**Your goal**
Restate, word for word, every line of the data.

**Stored data**
[Begin]

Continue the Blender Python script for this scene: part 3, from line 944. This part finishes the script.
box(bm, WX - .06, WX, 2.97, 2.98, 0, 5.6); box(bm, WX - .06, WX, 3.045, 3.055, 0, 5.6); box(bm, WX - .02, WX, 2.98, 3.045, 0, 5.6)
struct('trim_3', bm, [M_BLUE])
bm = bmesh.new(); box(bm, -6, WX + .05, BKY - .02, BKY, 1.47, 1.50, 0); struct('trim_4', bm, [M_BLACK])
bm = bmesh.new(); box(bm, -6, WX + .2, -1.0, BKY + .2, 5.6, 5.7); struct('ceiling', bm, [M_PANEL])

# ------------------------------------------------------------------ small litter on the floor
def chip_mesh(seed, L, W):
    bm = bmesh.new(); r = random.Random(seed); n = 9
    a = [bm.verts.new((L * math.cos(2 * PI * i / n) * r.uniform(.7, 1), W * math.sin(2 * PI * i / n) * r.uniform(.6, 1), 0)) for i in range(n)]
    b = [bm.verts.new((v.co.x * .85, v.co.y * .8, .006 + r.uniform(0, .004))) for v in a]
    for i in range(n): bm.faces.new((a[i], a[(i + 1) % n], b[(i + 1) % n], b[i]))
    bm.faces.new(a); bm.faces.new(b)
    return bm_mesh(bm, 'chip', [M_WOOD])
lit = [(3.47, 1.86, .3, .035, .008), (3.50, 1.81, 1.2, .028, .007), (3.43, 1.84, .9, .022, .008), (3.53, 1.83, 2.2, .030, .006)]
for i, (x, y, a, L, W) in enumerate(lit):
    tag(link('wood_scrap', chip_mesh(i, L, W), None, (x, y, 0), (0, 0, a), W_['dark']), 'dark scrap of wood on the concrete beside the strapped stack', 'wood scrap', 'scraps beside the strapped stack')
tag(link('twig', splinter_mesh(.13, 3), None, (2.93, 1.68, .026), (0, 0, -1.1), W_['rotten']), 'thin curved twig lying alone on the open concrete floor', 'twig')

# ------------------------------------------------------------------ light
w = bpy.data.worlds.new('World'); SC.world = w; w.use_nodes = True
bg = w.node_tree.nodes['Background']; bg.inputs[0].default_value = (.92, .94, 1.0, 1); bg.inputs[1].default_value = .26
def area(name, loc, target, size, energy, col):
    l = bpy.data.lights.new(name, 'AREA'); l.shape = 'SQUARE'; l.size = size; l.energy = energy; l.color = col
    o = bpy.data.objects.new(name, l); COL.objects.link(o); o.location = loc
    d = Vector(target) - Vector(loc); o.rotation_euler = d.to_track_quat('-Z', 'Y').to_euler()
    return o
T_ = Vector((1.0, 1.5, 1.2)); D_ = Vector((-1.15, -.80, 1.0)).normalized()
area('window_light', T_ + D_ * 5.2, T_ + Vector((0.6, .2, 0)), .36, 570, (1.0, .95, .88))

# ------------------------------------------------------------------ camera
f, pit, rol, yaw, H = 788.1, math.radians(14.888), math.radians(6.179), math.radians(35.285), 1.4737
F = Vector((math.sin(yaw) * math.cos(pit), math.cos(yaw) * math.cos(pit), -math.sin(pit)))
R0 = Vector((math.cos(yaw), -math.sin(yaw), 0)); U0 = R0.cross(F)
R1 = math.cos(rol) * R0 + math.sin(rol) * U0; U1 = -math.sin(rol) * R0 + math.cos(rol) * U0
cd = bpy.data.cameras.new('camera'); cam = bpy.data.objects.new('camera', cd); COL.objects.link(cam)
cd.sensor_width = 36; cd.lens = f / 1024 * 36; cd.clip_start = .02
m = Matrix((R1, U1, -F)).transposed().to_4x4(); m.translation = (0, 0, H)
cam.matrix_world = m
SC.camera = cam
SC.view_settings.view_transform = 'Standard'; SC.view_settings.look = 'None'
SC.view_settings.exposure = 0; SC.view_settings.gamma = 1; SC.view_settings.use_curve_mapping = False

[End]

**Exercise answer**
Continue the Blender Python script for this scene: part 3, from line 944. This part finishes the script.
box(bm, WX - .06, WX, 2.97, 2.98, 0, 5.6); box(bm, WX - .06, WX, 3.045, 3.055, 0, 5.6); box(bm, WX - .02, WX, 2.98, 3.045, 0, 5.6)
struct('trim_3', bm, [M_BLUE])
bm = bmesh.new(); box(bm, -6, WX + .05, BKY - .02, BKY, 1.47, 1.50, 0); struct('trim_4', bm, [M_BLACK])
bm = bmesh.new(); box(bm, -6, WX + .2, -1.0, BKY + .2, 5.6, 5.7); struct('ceiling', bm, [M_PANEL])

# ------------------------------------------------------------------ small litter on the floor
def chip_mesh(seed, L, W):
    bm = bmesh.new(); r = random.Random(seed); n = 9
    a = [bm.verts.new((L * math.cos(2 * PI * i / n) * r.uniform(.7, 1), W * math.sin(2 * PI * i / n) * r.uniform(.6, 1), 0)) for i in range(n)]
    b = [bm.verts.new((v.co.x * .85, v.co.y * .8, .006 + r.uniform(0, .004))) for v in a]
    for i in range(n): bm.faces.new((a[i], a[(i + 1) % n], b[(i + 1) % n], b[i]))
    bm.faces.new(a); bm.faces.new(b)
    return bm_mesh(bm, 'chip', [M_WOOD])
lit = [(3.47, 1.86, .3, .035, .008), (3.50, 1.81, 1.2, .028, .007), (3.43, 1.84, .9, .022, .008), (3.53, 1.83, 2.2, .030, .006)]
for i, (x, y, a, L, W) in enumerate(lit):
    tag(link('wood_scrap', chip_mesh(i, L, W), None, (x, y, 0), (0, 0, a), W_['dark']), 'dark scrap of wood on the concrete beside the strapped stack', 'wood scrap', 'scraps beside the strapped stack')
tag(link('twig', splinter_mesh(.13, 3), None, (2.93, 1.68, .026), (0, 0, -1.1), W_['rotten']), 'thin curved twig lying alone on the open concrete floor', 'twig')

# ------------------------------------------------------------------ light
w = bpy.data.worlds.new('World'); SC.world = w; w.use_nodes = True
bg = w.node_tree.nodes['Background']; bg.inputs[0].default_value = (.92, .94, 1.0, 1); bg.inputs[1].default_value = .26
def area(name, loc, target, size, energy, col):
    l = bpy.data.lights.new(name, 'AREA'); l.shape = 'SQUARE'; l.size = size; l.energy = energy; l.color = col
    o = bpy.data.objects.new(name, l); COL.objects.link(o); o.location = loc
    d = Vector(target) - Vector(loc); o.rotation_euler = d.to_track_quat('-Z', 'Y').to_euler()
    return o
T_ = Vector((1.0, 1.5, 1.2)); D_ = Vector((-1.15, -.80, 1.0)).normalized()
area('window_light', T_ + D_ * 5.2, T_ + Vector((0.6, .2, 0)), .36, 570, (1.0, .95, .88))

# ------------------------------------------------------------------ camera
f, pit, rol, yaw, H = 788.1, math.radians(14.888), math.radians(6.179), math.radians(35.285), 1.4737
F = Vector((math.sin(yaw) * math.cos(pit), math.cos(yaw) * math.cos(pit), -math.sin(pit)))
R0 = Vector((math.cos(yaw), -math.sin(yaw), 0)); U0 = R0.cross(F)
R1 = math.cos(rol) * R0 + math.sin(rol) * U0; U1 = -math.sin(rol) * R0 + math.cos(rol) * U0
cd = bpy.data.cameras.new('camera'); cam = bpy.data.objects.new('camera', cd); COL.objects.link(cam)
cd.sensor_width = 36; cd.lens = f / 1024 * 36; cd.clip_start = .02
m = Matrix((R1, U1, -F)).transposed().to_4x4(); m.translation = (0, 0, H)
cam.matrix_world = m
SC.camera = cam
SC.view_settings.view_transform = 'Standard'; SC.view_settings.look = 'None'
SC.view_settings.exposure = 0; SC.view_settings.gamma = 1; SC.view_settings.use_curve_mapping = False